Further to this, foreign investor shall procure the proper choice of forum included in the arbitration clause of the investment agreement, so that the arbitration court or tribunal ensures it has competence to adjudicate the case (kompetenz-kompetenz doctrine).

Should all of the criteria been met, arbitral awards in investor-state disputes shall be deemed final and non-reversible to another arbitration or domestic court (res judicata). Recognition and enforcement of foreign arbitration’s court decisions on investment disputes can be made either through New York Convention or the ICSID Convention.

Arbitral awards under the ICSID Convention are automatically enforceable, whereas the arbitral awards under the New York Convention require both recognition and enforcement. The process of enforcement itself is carried out by the economic courts of the Republic of Uzbekistan. In addition, Uzbek courts apply the rules and provisions of the Economic Procedural Code, the Law “On enforcement of judicial decisions and acts of other bodies” No. 258-II as of August 29, 2001 and other legal and regulatory instruments for the recognition and enforcement of arbitral awards. 


A recent increase in the inflow of foreign capital in Uzbekistan has led to a natural increase in investor-state relationships that spilled over the jurisdiction of one country.
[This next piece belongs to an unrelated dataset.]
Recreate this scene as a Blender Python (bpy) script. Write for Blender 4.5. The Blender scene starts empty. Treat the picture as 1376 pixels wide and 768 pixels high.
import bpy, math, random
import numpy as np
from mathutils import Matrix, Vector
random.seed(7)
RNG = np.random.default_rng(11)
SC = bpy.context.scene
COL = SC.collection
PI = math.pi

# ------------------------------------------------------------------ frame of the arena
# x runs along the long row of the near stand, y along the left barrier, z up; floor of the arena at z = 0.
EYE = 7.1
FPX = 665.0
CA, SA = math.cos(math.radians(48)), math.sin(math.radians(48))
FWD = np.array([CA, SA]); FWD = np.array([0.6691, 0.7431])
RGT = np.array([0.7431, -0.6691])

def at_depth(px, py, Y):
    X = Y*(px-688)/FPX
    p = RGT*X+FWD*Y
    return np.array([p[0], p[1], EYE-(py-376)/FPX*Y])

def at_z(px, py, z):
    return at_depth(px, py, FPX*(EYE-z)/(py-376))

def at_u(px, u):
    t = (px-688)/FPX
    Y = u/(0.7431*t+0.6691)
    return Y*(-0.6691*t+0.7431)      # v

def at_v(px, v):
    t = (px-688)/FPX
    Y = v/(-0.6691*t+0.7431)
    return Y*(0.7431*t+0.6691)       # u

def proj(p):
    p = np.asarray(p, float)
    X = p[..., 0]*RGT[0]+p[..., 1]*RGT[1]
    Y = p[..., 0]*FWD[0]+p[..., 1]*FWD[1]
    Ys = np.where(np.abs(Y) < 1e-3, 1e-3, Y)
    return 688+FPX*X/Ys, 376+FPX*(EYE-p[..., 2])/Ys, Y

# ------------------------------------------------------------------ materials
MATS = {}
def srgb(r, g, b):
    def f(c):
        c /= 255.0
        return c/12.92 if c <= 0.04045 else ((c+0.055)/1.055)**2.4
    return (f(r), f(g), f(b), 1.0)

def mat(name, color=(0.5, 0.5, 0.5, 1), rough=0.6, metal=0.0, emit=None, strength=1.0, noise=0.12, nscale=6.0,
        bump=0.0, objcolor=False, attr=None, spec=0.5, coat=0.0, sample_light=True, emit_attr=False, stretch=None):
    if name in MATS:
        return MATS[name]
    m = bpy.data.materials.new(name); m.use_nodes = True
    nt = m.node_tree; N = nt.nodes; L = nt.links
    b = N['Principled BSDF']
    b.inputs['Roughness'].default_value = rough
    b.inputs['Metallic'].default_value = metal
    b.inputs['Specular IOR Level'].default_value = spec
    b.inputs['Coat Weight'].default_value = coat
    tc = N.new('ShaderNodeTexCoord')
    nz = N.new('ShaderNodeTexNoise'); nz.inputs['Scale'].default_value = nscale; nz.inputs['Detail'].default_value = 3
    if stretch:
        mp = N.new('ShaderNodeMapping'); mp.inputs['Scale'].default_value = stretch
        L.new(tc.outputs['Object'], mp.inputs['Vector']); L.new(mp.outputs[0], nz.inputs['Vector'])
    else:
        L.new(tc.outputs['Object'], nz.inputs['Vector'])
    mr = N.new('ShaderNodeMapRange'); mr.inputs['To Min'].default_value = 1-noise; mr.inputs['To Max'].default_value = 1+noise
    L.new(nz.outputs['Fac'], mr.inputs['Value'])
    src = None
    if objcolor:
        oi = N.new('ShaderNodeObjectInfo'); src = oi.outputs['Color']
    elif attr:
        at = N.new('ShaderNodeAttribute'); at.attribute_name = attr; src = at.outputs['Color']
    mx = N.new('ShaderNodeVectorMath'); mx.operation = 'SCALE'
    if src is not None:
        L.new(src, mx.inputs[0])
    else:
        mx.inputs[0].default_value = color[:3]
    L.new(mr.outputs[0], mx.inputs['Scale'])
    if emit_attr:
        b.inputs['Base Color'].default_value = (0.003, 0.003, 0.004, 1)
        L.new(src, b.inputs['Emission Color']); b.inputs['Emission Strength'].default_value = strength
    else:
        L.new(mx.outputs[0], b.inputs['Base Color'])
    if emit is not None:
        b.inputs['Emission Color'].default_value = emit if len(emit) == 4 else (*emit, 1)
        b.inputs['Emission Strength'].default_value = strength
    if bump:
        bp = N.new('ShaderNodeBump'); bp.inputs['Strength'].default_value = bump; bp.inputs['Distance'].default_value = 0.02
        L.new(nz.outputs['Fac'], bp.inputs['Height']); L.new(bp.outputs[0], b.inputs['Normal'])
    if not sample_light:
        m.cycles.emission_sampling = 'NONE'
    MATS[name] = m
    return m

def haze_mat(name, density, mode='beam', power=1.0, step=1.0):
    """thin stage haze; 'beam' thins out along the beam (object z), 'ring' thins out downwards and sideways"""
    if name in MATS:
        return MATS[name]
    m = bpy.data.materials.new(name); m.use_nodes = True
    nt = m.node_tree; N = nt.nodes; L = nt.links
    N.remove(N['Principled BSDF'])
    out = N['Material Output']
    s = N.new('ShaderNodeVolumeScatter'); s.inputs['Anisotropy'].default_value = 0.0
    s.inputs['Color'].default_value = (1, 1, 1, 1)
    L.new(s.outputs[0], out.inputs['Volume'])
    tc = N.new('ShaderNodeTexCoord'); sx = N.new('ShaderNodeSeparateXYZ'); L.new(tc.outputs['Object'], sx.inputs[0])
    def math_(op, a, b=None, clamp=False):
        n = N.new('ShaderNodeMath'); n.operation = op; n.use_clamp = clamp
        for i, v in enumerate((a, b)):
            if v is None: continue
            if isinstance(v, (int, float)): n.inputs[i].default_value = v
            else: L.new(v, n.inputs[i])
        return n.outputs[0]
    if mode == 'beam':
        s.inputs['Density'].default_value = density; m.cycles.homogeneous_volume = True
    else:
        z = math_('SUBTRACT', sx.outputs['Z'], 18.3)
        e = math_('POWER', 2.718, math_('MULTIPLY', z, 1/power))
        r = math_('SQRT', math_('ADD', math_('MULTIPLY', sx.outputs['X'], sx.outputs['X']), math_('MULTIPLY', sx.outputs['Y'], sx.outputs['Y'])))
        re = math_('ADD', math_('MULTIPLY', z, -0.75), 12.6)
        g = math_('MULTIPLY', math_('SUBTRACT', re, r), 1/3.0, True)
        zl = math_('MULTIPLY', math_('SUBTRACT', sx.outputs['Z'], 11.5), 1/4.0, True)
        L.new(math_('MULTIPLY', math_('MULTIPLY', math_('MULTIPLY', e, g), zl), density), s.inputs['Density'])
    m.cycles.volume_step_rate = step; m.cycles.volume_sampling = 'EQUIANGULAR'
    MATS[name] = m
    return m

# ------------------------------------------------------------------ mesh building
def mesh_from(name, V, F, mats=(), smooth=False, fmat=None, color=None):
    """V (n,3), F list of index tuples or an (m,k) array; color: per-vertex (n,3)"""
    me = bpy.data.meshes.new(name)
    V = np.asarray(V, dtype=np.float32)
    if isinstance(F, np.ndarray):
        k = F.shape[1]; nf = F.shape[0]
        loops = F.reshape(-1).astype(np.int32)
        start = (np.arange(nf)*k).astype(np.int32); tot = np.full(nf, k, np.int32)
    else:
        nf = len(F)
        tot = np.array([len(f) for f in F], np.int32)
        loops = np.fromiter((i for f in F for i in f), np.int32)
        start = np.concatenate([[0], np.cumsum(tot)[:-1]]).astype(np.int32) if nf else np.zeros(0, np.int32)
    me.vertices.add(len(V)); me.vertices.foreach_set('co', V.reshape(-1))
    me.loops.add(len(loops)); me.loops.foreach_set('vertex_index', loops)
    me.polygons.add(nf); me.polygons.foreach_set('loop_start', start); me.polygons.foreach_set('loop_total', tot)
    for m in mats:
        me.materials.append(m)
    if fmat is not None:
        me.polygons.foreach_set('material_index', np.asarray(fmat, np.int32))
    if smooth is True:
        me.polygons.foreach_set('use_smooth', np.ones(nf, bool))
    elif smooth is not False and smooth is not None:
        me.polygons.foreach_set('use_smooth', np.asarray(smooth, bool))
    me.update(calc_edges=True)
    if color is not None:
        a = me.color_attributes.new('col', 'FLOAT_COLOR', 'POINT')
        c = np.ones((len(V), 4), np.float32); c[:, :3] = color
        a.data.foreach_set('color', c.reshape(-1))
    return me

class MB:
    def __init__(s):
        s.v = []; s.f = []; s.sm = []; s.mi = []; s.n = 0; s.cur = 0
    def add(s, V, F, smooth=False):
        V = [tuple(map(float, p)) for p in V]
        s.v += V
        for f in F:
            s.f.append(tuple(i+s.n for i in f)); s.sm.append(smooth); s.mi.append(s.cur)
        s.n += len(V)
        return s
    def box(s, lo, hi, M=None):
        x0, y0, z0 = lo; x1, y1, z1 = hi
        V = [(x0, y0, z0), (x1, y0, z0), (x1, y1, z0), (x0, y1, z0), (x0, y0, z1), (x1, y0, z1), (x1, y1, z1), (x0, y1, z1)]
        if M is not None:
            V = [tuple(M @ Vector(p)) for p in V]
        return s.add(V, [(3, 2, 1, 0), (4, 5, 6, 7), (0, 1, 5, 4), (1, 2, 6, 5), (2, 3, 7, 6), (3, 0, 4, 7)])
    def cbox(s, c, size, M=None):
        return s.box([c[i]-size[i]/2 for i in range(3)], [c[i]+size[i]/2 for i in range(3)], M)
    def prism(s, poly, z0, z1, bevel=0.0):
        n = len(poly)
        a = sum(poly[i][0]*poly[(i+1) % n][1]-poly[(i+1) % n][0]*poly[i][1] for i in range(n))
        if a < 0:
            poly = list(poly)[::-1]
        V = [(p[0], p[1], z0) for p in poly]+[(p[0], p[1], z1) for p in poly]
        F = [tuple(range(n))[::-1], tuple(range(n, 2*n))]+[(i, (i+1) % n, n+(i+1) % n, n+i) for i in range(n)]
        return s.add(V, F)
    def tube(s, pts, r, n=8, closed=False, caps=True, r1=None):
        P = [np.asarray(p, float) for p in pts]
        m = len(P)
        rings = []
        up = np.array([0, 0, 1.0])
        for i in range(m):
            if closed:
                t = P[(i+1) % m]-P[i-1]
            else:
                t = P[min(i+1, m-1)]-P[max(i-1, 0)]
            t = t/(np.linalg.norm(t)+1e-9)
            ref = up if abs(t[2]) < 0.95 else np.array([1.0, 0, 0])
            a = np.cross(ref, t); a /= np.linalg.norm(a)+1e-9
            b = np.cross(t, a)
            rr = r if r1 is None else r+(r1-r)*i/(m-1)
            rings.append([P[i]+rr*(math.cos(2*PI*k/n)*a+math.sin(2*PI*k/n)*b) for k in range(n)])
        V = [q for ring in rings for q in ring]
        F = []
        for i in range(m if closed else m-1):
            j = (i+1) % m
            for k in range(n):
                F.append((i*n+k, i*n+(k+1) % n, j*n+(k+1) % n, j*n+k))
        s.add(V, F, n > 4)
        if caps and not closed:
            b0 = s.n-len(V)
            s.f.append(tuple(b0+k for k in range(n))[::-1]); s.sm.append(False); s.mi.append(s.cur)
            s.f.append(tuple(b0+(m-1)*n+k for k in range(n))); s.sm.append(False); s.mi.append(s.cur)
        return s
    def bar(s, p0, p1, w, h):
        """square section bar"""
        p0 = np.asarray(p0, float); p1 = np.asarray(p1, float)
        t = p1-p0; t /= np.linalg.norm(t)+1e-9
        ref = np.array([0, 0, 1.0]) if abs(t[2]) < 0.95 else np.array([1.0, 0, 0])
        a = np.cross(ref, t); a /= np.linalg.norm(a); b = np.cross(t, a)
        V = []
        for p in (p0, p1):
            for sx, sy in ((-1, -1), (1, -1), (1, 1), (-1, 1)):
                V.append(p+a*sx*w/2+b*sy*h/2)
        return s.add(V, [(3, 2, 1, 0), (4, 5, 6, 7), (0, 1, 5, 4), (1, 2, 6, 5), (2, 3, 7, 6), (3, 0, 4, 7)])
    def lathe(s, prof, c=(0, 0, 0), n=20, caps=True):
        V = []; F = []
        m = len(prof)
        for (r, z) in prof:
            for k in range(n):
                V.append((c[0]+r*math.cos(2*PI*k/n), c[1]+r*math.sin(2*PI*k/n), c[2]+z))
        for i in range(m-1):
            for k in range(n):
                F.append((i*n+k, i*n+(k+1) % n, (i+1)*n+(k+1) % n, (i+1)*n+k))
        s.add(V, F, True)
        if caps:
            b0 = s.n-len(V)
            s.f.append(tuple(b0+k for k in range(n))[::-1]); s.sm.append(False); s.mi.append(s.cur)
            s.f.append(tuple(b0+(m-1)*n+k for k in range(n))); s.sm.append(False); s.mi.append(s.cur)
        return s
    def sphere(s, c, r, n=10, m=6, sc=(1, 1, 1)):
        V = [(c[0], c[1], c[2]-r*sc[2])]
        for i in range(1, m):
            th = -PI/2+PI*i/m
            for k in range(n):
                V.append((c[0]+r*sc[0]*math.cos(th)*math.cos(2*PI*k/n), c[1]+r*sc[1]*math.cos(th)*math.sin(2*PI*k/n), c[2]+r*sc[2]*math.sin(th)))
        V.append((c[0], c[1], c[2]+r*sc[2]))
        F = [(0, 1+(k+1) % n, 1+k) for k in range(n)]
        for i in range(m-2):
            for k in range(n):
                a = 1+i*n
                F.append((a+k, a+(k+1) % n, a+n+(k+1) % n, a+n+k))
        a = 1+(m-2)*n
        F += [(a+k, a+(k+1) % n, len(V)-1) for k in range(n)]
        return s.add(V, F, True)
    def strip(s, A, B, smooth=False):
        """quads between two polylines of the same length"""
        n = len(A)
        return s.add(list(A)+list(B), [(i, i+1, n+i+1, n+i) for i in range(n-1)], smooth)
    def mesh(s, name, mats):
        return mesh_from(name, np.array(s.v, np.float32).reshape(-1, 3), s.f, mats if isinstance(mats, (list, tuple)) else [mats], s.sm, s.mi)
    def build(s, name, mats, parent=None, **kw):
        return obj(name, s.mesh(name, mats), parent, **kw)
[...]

Foreign investors seek to resolve disputes at the international level relying on the principle of diplomatic protection. As a counterbalance to this, Uzbek law limits resort to arbitration by its national law. Regardless of that, investors do have a gateway to international forum in a number of ways.

Direct access to arbitration would be granted to the foreign investor if the state gives written consent to arbitrate through arbitration agreement, which relies on MIT or BIT. Above that, investor may also have a direct recourse solely under BIT, save its ISDS provisions provide for the different order.

In other scenarios, investor has to go through mandatory stage with domestic courts first and only after that file the claim against state on the international fora.